----- SUPPLIED MATERIAL -----

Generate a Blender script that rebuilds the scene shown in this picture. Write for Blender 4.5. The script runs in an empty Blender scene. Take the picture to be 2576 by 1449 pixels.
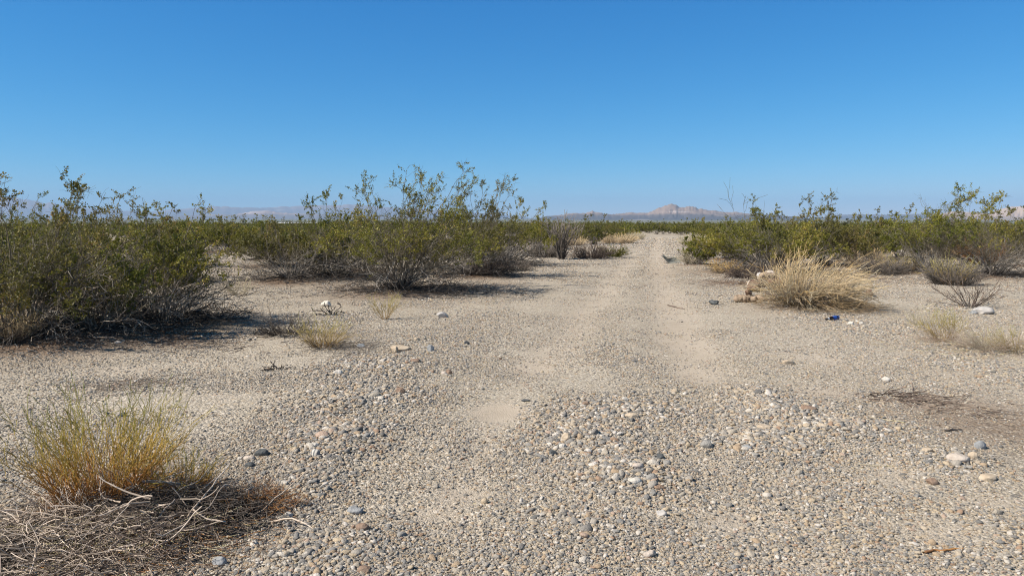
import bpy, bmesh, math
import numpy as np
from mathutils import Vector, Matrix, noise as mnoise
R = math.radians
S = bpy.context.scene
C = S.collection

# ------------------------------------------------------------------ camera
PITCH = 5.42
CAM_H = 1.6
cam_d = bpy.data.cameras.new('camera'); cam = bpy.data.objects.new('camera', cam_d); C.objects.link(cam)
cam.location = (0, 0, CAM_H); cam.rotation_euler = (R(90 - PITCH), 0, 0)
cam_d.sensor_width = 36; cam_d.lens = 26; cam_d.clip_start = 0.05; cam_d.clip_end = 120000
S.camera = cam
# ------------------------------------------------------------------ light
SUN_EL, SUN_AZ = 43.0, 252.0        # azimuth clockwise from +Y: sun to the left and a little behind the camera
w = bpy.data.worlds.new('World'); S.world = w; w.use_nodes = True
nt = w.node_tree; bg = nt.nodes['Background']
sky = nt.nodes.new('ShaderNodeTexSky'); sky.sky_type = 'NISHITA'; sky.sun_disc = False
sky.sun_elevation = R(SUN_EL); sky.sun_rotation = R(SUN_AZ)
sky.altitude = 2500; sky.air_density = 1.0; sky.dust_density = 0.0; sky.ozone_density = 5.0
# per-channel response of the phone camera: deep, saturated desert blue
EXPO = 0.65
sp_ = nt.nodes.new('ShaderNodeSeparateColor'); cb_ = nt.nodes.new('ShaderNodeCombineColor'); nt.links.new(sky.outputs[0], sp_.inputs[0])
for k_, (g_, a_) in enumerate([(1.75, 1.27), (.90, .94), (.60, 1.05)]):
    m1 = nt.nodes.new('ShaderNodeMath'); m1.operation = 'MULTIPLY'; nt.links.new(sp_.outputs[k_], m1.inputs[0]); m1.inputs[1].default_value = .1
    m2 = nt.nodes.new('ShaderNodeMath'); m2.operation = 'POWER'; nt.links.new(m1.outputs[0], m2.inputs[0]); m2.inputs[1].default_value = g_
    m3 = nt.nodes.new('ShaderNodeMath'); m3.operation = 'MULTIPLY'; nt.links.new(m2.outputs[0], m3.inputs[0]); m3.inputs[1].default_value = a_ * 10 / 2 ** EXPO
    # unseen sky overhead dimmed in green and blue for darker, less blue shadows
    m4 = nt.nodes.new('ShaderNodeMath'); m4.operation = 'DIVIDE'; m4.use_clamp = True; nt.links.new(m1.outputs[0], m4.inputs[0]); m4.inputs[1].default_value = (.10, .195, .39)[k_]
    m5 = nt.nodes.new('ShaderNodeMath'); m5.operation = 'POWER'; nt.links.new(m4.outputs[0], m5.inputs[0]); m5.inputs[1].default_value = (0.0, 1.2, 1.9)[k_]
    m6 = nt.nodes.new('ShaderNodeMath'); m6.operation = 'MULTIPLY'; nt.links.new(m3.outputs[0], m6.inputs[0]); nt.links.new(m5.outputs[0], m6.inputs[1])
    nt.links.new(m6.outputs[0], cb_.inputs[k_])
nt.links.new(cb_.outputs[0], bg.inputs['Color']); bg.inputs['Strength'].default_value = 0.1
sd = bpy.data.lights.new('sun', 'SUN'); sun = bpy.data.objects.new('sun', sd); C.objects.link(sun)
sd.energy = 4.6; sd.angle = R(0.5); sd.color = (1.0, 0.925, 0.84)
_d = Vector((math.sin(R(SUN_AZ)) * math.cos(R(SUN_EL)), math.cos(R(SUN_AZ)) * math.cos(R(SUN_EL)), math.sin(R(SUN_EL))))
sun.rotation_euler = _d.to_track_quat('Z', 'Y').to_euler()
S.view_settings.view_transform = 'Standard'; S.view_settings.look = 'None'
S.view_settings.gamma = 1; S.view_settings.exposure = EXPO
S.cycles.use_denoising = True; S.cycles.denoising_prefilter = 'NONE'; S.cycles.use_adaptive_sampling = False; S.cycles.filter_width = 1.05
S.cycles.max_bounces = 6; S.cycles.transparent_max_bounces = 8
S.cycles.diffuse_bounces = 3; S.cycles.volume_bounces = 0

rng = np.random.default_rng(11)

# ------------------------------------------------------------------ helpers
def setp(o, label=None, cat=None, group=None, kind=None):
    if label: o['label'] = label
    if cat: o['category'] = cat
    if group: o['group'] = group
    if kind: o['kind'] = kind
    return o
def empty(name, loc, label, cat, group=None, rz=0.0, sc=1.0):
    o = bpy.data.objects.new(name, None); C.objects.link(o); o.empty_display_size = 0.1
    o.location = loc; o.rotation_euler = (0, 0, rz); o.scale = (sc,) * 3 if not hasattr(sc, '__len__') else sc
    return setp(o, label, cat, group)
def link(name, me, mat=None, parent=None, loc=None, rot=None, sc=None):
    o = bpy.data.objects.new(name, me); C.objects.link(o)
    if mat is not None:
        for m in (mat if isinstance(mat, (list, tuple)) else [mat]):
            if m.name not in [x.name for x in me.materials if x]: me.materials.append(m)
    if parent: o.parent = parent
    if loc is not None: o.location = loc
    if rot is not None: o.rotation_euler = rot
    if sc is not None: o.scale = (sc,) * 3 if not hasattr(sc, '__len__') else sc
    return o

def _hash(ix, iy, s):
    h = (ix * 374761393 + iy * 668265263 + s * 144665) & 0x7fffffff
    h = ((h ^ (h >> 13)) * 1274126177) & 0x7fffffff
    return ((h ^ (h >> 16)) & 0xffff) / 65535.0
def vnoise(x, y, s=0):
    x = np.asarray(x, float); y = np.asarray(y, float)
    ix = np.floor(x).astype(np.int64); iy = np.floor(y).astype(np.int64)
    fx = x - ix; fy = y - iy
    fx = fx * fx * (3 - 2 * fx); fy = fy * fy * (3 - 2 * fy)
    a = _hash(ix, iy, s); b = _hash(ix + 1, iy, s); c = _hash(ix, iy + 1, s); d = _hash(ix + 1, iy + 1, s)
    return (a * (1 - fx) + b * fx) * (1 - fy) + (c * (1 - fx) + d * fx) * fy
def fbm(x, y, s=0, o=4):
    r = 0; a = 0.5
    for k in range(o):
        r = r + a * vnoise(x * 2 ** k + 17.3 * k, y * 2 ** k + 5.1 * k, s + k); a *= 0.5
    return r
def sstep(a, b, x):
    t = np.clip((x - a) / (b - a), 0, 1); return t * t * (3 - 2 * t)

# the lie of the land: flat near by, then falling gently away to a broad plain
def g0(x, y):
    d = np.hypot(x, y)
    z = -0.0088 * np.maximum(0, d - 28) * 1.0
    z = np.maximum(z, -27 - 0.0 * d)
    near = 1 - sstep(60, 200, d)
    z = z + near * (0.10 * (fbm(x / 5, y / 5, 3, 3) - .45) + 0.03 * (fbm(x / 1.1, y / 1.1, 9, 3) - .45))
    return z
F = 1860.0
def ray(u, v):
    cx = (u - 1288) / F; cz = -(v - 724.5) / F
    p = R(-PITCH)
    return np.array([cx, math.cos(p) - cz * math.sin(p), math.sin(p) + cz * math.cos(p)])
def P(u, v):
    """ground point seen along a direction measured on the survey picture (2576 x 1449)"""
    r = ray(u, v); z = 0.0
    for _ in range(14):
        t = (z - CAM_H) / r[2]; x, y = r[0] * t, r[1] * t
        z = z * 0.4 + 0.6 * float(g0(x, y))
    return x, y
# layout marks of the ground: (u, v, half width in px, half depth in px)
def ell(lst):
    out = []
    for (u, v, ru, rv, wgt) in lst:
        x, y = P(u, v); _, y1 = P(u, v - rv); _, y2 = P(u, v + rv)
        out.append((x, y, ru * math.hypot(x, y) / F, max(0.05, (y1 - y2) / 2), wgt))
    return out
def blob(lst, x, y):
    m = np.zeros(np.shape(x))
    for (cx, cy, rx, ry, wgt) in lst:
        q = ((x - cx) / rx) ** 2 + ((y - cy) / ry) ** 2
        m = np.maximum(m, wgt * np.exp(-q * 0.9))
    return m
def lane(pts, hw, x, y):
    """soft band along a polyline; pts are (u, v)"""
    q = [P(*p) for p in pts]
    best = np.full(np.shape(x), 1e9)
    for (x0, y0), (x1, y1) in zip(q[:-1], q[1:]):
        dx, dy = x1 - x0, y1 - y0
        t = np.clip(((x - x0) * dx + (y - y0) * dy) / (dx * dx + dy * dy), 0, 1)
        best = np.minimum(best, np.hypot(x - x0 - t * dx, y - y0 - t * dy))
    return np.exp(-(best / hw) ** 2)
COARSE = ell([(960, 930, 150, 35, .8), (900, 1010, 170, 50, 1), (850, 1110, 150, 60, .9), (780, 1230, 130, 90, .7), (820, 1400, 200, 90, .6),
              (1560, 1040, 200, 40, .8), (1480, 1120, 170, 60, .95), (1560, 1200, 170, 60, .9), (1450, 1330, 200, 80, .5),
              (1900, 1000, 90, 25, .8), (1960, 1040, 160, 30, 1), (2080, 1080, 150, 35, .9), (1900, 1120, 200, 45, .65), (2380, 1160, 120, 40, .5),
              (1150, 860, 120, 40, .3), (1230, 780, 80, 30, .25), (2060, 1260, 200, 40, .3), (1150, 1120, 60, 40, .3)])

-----

_TASK STATEMENT:_ Set down again, exactly, the lines of the material above from its first line to the one with "C = S.collection", inclusive. Leave the pictures out.

_CORRECT RESPONSE:_
Generate a Blender script that rebuilds the scene shown in this picture. Write for Blender 4.5. The script runs in an empty Blender scene. Take the picture to be 2576 by 1449 pixels.
import bpy, bmesh, math
import numpy as np
from mathutils import Vector, Matrix, noise as mnoise
R = math.radians
S = bpy.context.scene
C = S.collection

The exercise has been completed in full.